By the first decade of the 20th century, two things still troubled Kropotkin about his theory of the evolution of cooperation. He had been arguing that when environmental conditions changed and mutual aid was especially useful, it seemed to take hold in a population quickly. Really quickly. So quickly that it just couldn’t be accounted for by the slow, gradual changes that Darwinian theory of the day proposed. An evolutionist through and through, Kropotkin turned to the ideas of Jean-Baptiste Lamarck, who had proposed his own ideas decades before Darwin about how evolution operates. Lamarck suggested that habits acquired during the lifetime of an organism could be transmitted to the next generation. For example, if shore birds stretched their muscles as far as possible to raise themselves up on wet sandy beaches, their offspring would have longer legs as a result. With Lamarckian inheritance, massive change can happen in a single generation. That gave Kropotkin the speed he needed to explain how mutual aid increased so quickly. Problem 1 solved. Or so he argued.
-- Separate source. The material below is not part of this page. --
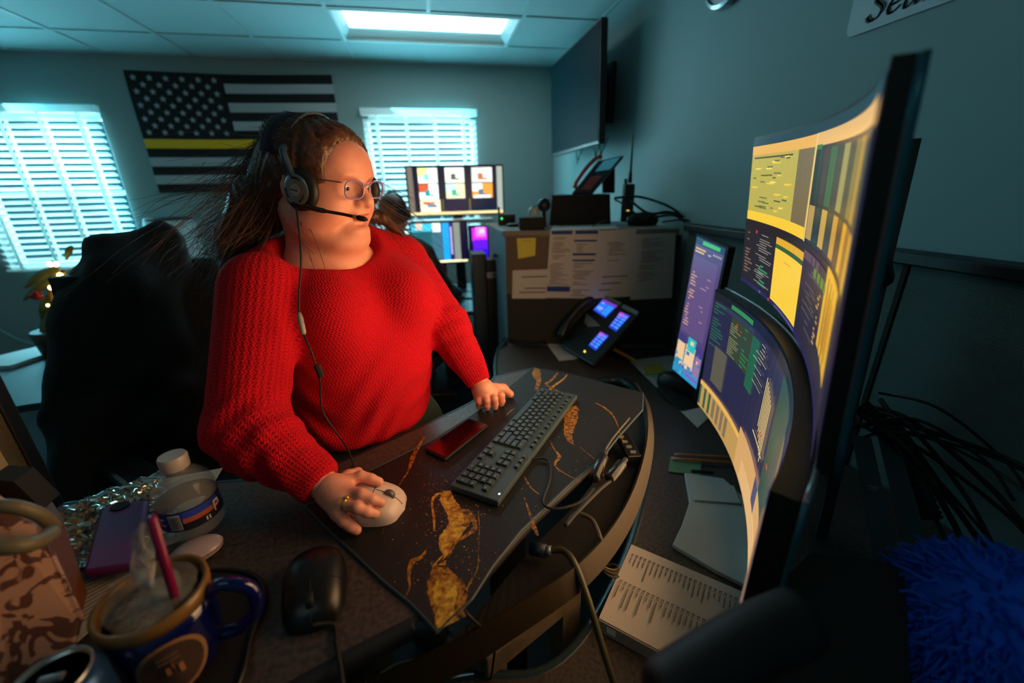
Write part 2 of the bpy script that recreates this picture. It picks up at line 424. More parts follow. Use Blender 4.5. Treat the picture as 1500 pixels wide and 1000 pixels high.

Problem 2 was this: In real time, as it was happening, what prompted an animal to dispense mutual aid? Kropotkin turned to economist Adam Smith for insight. Though Kropotkin despised the capitalist system Smith had devised in An Inquiry into the Nature and Causes of the Wealth of Nations, he was enamored with an earlier book of Smith’s called The Theory of Moral Sentiments. In it, Smith made the case that humans dispense mutual aid because we mentally put ourselves in the position of those needing aid, and to “minimize our own vicarious pain” we help—we are empathetic. But Adam Smith restricted his discussion of empathy and mutual aid to humans. When Kropotkin lifted that restriction, he found what he needed. “Adam Smith’s only mistake,” Kropotkin wrote, “was not to have understood that this same feeling of sympathy [what today we call empathy] in its habitual stage exists among animals as well as among men.” Problem 2 solved. Or so he thought.

Almost 100 years after Kropotkin’s death, what can we say about his theory of mutual aid? Well, with 20/20 hindsight, he certainly made a mistake aligning himself to Lamarck, but it was a mistake that many, including Darwin, made. And it’s still a matter of heated debate whether nonhumans show empathy. My guess is that some do, but the data are scant. But Kropotkin’s primary legacy in the sciences is that he was in the forefront of challenging the prevailing Darwinian principle that evolution was strictly about competition and survival of the nastiest.

Today, hundreds of papers come out annually on animal cooperation in nonhumans, and many of these papers show Kropotkin to be something of a prophet. But what Kropotkin cared about more than anything was that understanding mutual aid in animals might shed light on human cooperation and perhaps help save humanity from destroying itself. Whether that happens remains to be seen.